= Directive =
Exactly retype the lines from the one containing "Write a Blender" through the one containing "random.seed(7)"; both ends count, pictures do not.

++++ Exercise materials ++++

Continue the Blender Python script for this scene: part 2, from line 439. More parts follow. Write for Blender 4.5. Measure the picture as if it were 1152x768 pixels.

++++
++++ Exercise materials ++++

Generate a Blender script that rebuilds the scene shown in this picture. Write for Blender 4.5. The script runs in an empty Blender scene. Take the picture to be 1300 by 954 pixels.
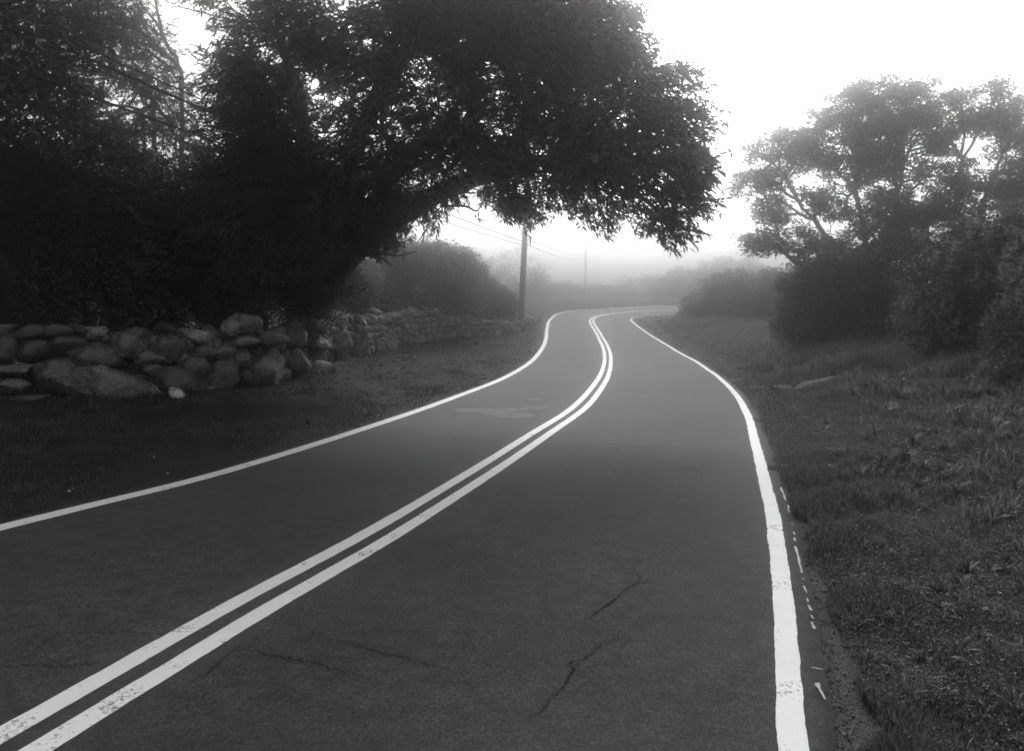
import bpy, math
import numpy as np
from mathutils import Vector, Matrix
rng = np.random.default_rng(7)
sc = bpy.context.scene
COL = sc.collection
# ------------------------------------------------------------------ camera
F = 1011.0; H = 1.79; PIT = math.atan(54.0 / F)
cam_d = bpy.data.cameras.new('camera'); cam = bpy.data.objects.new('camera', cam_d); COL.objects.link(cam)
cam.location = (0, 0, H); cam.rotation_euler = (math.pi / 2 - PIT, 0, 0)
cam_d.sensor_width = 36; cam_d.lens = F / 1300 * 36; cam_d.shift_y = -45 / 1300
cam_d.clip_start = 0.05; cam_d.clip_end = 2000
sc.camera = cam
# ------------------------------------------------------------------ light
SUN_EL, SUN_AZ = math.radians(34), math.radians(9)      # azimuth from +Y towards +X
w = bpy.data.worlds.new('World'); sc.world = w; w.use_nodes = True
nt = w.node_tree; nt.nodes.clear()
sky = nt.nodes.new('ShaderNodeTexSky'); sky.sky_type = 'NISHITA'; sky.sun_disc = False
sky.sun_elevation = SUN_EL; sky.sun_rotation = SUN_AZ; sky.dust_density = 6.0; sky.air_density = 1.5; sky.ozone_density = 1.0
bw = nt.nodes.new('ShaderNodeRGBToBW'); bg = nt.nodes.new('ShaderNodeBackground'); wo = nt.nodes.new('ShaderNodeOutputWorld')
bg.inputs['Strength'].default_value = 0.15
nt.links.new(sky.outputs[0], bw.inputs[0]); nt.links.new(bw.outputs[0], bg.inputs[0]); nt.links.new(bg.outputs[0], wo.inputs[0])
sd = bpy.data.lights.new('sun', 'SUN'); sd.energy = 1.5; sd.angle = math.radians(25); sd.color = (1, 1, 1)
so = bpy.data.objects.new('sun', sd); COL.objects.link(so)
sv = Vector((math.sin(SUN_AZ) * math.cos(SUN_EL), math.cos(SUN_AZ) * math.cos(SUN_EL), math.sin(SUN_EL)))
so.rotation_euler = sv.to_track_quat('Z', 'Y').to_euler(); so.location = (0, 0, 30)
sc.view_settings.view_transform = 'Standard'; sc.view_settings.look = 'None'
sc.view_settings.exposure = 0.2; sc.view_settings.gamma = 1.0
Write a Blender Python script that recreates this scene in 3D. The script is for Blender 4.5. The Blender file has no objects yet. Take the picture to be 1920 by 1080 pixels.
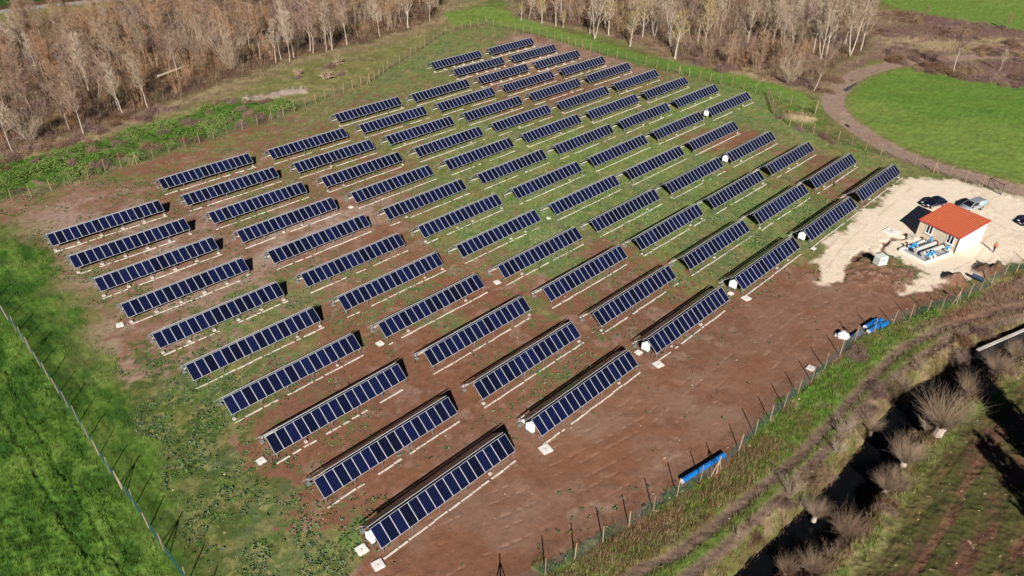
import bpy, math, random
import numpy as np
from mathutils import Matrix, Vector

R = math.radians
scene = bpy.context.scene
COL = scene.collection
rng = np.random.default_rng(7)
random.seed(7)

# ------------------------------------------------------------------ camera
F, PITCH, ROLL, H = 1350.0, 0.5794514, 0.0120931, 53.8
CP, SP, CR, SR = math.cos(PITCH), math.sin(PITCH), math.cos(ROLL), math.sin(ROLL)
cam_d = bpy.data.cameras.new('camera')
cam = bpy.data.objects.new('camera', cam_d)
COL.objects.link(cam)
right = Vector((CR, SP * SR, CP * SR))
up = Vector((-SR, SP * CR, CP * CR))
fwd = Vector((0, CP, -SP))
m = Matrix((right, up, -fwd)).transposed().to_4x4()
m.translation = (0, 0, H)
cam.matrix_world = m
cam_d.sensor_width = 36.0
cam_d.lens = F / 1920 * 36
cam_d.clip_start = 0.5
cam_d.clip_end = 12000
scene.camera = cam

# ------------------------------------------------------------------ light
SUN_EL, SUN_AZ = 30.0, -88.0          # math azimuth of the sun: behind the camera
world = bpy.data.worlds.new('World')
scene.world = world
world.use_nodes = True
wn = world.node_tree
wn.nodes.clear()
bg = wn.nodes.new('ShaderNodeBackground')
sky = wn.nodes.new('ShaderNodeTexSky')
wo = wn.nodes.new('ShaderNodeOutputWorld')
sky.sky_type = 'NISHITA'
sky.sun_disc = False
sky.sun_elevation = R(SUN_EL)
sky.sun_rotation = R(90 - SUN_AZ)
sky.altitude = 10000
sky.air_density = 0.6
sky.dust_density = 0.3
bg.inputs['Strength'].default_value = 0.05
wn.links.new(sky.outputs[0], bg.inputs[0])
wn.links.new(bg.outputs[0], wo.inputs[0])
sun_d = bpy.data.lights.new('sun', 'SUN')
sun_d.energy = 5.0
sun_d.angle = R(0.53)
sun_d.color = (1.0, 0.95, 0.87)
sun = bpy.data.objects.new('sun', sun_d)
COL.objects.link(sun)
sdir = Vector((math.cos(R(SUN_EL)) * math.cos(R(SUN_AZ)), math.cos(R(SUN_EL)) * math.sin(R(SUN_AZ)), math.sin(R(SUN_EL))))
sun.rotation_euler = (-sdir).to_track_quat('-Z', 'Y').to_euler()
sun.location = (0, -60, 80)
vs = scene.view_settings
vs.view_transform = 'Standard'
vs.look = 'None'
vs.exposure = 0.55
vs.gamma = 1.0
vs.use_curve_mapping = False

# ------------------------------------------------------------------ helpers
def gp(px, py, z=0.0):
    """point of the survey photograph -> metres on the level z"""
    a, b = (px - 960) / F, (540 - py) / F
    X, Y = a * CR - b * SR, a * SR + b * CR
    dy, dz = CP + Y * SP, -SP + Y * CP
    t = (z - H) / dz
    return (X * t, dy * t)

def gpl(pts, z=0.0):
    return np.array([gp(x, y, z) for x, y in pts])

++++
++++ Exercise materials ++++

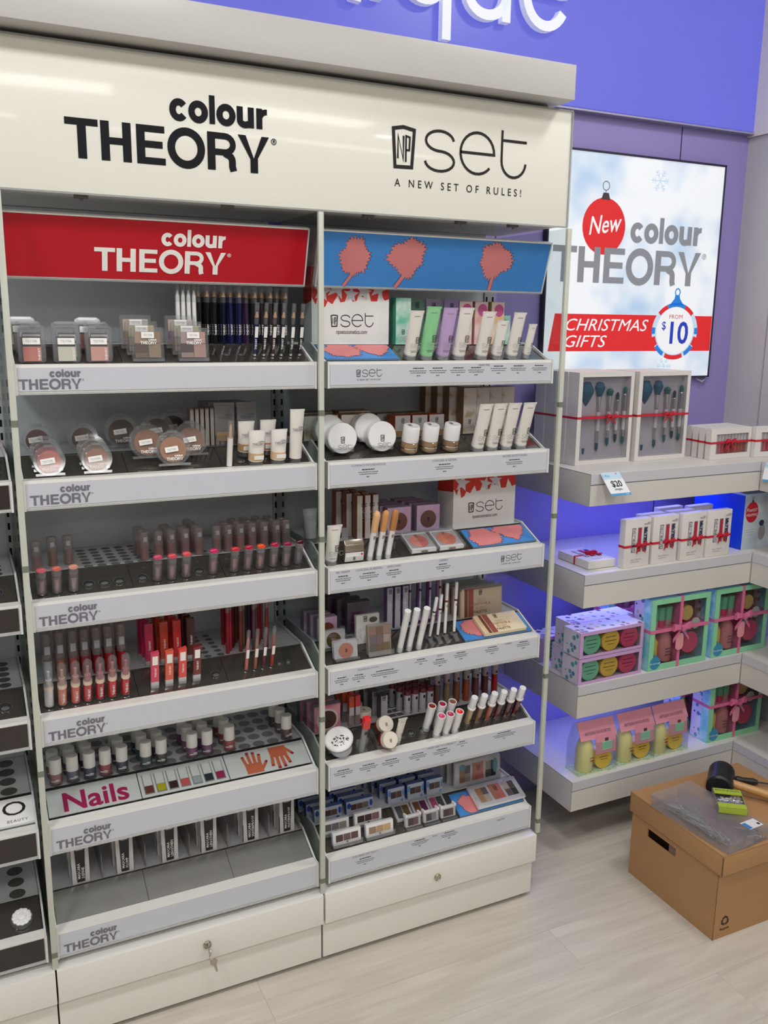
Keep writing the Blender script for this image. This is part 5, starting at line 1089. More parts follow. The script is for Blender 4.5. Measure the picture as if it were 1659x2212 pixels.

++++

= Solution to this exercise =
Write a Blender Python script that recreates this scene in 3D. The script is for Blender 4.5. The Blender file has no objects yet. Take the picture to be 1920 by 1080 pixels.
import bpy, math, random
import numpy as np
from mathutils import Matrix, Vector

R = math.radians
scene = bpy.context.scene
COL = scene.collection
rng = np.random.default_rng(7)
random.seed(7)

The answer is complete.